Wednesday, December 14, 2011

Diane Arbus, Photographer

Not long ago, I had the chance to go see an exhibition at Jeu de Paume in Paris, France by the world famous Photographer Diane Arbus, a New Yorker who revolutionized the art of Photography. Her bold subject matter and photographic approach produced a body of work that is often shocking in its purity, in its constant celebration of things as they are. Many say she had a gift for rendering strange those things we consider most familiar, and for uncovering the familiar within the exotic.



Initially, she worked for her father shooting fashion as he was the owner of a famous Department Store located on 5th Avenue; so did her husband Allan Arbus. Later on, she decided to explore another side of photography as fashion didn't quite satisfy her and that's how she started shooting people, not your regular people though, Diana was attracted to different people, people who was quirky and out of the ordinary look-wise, she found them to be interesting and camera-capture worthy.




Most of Diane's subjects were in New York City, a place that she explored as both a familiar geography and as a foreign land, photographing people she discovered during the 1950s and 1960s. When talking about her work, most people think of black-and-white square photographs of awkward people.




She was committed to photography as a medium that tangles with the facts. Her contemporary anthropology -portraits of couples, children, carnival performers, nudists, middle-class families, transvestites, zealots, eccentrics, and celebrities- stands as an allegory of the human experience, an exploration of the relationship between appearance and identity, illusion and belief, theater and reality.
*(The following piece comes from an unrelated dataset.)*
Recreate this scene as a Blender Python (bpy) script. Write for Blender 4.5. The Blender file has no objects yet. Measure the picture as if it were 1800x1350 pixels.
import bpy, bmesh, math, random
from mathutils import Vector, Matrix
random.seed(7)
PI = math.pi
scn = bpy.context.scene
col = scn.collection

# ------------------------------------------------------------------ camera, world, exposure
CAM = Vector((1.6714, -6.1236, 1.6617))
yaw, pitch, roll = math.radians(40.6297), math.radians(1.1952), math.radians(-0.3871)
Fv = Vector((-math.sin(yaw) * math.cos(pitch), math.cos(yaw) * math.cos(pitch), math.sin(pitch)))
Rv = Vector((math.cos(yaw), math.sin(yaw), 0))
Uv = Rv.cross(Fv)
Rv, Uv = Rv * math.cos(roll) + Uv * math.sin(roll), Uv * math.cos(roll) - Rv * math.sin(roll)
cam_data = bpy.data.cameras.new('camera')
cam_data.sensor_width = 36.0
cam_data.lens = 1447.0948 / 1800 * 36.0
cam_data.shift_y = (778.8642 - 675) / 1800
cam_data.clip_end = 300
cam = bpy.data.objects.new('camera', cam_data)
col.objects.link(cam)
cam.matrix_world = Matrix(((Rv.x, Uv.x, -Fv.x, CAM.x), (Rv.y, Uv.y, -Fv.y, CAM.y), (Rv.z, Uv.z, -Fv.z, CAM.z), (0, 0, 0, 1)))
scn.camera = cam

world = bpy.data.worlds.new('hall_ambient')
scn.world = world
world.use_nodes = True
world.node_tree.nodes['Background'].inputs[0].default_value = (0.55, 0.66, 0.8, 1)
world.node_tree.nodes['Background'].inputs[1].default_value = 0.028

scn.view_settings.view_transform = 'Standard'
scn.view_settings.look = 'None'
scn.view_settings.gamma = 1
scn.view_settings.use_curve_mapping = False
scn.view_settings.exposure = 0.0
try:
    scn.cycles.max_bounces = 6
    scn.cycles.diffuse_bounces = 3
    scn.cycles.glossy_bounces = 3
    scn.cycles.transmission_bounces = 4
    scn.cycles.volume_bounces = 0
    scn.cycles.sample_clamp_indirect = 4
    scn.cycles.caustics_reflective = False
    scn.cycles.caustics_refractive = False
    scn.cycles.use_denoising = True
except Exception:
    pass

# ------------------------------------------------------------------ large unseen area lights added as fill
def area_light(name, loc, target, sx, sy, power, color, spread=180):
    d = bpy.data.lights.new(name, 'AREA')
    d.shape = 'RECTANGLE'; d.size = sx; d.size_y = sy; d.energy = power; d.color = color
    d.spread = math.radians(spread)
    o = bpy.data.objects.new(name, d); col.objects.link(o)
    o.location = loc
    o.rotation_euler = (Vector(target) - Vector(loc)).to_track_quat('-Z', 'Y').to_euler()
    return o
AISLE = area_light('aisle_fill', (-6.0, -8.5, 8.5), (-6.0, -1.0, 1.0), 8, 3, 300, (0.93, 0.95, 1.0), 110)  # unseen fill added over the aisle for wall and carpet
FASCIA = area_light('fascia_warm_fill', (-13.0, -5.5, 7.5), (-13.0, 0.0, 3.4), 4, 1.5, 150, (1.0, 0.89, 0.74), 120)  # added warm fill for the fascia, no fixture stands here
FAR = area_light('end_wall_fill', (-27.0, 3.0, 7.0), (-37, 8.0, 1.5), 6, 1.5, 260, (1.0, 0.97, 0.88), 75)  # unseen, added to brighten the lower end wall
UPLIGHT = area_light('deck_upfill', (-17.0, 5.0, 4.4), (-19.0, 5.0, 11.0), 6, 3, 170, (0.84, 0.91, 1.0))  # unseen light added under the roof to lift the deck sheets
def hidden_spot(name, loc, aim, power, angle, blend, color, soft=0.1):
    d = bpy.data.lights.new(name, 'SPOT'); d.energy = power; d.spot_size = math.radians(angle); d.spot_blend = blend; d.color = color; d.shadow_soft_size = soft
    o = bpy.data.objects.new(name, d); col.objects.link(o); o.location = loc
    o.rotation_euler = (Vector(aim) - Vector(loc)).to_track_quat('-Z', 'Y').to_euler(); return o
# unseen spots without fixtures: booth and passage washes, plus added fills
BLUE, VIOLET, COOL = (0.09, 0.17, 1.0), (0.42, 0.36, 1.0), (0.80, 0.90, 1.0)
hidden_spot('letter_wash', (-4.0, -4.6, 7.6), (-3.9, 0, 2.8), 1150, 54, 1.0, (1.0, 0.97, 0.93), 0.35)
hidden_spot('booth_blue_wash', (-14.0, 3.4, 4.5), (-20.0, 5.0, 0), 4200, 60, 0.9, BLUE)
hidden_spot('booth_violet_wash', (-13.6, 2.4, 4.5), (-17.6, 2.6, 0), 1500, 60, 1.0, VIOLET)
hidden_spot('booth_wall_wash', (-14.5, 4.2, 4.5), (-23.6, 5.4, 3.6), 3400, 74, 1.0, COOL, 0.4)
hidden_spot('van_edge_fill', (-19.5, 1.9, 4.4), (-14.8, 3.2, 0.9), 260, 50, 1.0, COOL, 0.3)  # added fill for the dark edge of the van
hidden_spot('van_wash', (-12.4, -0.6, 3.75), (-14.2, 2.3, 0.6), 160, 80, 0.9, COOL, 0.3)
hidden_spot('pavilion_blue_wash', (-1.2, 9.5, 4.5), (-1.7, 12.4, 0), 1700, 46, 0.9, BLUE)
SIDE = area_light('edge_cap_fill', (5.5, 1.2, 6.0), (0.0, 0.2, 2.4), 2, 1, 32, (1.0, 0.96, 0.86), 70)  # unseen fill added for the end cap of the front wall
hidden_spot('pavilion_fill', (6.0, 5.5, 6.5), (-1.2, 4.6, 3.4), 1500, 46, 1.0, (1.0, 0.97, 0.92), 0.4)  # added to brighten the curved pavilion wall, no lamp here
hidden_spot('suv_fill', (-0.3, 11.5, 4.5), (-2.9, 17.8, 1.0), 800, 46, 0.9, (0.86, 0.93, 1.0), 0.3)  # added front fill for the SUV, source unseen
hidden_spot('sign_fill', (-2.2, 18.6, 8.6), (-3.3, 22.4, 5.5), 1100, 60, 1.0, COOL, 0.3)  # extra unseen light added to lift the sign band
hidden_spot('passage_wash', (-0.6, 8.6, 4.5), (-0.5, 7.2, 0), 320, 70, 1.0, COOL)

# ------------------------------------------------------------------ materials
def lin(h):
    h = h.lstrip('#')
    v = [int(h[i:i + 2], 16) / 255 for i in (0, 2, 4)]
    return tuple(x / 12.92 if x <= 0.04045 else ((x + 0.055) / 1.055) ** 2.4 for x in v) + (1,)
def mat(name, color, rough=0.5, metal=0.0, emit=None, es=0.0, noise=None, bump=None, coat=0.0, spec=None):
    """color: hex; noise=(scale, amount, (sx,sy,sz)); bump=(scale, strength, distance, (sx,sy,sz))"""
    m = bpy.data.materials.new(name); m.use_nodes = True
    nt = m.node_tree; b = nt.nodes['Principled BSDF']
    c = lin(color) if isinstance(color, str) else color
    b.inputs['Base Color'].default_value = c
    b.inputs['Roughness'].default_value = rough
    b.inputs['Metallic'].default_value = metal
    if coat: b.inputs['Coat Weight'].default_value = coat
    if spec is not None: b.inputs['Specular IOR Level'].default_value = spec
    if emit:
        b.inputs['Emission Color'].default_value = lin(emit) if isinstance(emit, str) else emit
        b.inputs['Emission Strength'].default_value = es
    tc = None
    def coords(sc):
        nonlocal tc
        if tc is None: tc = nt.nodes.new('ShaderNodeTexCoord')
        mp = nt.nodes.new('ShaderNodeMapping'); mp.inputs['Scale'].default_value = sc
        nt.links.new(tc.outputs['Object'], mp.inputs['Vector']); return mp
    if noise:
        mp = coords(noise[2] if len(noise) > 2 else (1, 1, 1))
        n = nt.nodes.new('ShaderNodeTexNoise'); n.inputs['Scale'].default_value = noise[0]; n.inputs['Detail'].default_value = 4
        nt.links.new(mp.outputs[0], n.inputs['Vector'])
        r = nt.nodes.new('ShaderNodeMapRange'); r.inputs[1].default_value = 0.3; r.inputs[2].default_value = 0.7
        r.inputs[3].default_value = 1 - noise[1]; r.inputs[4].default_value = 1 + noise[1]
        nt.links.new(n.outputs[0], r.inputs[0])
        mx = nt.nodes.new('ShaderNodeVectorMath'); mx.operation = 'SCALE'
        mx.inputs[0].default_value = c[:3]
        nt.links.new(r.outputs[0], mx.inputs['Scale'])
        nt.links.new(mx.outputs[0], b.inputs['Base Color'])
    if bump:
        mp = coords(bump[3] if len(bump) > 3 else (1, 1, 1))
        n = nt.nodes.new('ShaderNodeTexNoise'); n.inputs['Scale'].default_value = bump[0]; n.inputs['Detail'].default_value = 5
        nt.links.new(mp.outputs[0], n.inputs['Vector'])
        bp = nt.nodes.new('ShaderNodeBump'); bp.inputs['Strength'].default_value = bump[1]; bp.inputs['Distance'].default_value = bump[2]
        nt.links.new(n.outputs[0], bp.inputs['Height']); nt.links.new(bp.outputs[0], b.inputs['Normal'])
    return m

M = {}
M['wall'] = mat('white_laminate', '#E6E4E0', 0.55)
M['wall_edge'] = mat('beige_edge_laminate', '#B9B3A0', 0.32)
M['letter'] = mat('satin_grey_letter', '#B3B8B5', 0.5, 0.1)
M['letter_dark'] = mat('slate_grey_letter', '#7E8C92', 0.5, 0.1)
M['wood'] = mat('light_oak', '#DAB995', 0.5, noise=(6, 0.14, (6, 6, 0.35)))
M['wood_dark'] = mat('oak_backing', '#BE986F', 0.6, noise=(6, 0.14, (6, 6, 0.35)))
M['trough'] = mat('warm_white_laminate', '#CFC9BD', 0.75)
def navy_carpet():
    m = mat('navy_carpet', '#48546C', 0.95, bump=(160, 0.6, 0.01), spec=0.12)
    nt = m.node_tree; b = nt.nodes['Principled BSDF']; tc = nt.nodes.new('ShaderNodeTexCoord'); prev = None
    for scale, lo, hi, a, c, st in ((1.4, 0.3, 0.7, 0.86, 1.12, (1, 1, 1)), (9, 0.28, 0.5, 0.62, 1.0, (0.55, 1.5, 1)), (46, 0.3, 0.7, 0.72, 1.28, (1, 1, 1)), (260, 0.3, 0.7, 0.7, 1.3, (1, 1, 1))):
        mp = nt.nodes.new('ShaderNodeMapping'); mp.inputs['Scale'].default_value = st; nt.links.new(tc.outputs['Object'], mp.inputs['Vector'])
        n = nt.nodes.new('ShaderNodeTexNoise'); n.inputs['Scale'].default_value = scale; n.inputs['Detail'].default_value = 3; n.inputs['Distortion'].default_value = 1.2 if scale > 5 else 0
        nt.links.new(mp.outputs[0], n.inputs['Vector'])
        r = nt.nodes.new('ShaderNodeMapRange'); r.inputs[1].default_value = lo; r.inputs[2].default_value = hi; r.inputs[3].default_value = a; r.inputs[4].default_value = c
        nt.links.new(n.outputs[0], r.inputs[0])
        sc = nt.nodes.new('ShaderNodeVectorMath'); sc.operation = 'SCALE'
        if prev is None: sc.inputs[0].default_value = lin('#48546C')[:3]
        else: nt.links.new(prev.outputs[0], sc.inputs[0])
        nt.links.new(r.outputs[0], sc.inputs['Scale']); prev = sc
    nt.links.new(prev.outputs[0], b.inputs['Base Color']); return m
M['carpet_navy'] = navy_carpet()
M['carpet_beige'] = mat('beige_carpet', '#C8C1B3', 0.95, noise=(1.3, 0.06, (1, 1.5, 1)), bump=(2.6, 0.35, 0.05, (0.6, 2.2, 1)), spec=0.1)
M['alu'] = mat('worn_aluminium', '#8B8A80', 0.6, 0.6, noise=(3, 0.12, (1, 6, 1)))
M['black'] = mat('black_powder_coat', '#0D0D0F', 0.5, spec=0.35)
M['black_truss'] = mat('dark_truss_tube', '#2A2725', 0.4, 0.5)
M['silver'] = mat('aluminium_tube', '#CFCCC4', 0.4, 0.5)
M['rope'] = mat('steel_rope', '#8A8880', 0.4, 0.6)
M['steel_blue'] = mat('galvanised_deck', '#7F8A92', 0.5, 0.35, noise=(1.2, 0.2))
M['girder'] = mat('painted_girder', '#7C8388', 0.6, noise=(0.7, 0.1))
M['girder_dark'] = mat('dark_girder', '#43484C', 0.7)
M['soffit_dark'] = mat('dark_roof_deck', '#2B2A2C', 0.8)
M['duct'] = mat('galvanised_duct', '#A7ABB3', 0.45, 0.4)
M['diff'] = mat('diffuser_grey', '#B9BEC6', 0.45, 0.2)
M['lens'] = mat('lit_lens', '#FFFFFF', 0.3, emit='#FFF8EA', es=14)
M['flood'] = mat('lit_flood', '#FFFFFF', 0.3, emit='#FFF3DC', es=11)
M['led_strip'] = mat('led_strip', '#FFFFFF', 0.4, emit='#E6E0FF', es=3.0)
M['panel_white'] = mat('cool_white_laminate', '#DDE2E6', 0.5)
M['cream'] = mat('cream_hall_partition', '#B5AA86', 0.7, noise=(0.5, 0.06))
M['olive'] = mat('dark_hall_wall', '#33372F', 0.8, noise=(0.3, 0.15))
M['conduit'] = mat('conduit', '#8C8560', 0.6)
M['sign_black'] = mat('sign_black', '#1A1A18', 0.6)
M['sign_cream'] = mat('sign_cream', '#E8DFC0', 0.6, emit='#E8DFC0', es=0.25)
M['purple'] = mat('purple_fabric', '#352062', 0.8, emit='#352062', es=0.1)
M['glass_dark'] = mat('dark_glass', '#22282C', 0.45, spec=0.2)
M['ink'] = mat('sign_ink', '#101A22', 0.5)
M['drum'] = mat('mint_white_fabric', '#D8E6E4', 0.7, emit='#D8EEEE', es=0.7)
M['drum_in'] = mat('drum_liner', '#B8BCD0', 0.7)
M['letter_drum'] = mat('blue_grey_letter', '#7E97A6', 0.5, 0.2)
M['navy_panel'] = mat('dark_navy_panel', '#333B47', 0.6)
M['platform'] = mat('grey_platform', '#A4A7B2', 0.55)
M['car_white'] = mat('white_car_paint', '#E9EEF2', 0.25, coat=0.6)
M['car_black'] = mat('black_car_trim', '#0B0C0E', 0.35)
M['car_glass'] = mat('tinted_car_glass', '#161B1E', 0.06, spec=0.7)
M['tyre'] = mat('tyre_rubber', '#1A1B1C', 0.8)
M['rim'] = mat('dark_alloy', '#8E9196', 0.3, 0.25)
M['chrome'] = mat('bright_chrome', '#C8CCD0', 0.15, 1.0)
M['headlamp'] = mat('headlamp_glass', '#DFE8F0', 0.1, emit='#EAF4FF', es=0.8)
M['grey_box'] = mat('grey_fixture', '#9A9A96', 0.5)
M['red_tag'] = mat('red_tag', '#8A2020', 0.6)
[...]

To understand Diane's photography, is important to read her texts as it will be easier for you to understand where she comes from, photographically speaking. She once said "I really believe there are things nobody would see if I didn't photograph them.", referring to the type of people she used to shoot, commonly known/called "freaks" by most people, including herself. "Freaks was a thing I photographed a lot. It was one of the first things I photographed and it had a terrific kind of excitement for me. I just used to adore them. I still do adore some of them. I don't quite mean they're my best friends but they made me feel a mixture of shame and awe.", this explains her fascination to shoot so many of them, which is a bit contradictory as she did not want to be known as"the photographer of 'freaks'", which ended up happening.








Arbus suffered from "depressive episodes", which ended up leading her to take her own life by ingesting barbiturates and slashing her wrists with a razor when she was only 48. Two days later, a friend of hers found her on the bathtub. It was only a year after her death that she started getting International recognition for her work and they started showing it in major exhibitions.

In this first major retrospective in France, Jeu de Paume -the Paris Gallery- presents a selection of two hundred photographs that afford an opportunity to explore the origins, scope, and aspirations of a wholly original force in photography. It includes all of the artist’s iconic photographs as well as many that have never been publicly exhibited. Even the earliest examples of her work demonstrate Arbus’s distinctive sensibility through the expression on a face, someone’s posture, the character of the light, and the personal implications of objects in a room or landscape.




If you're interested in her work or knowing more about her as a photographer, a movie was made a few years ago, it's called "Fur: An Imaginary Portrait of Diane Arbus", which is precisely that and not an accurate biography, however, you can get a rough idea of what she was like and her vision and pretty much what is it she was about, it's quite interesting really and you know nobody like Nicole Kidman to play awkward personalities.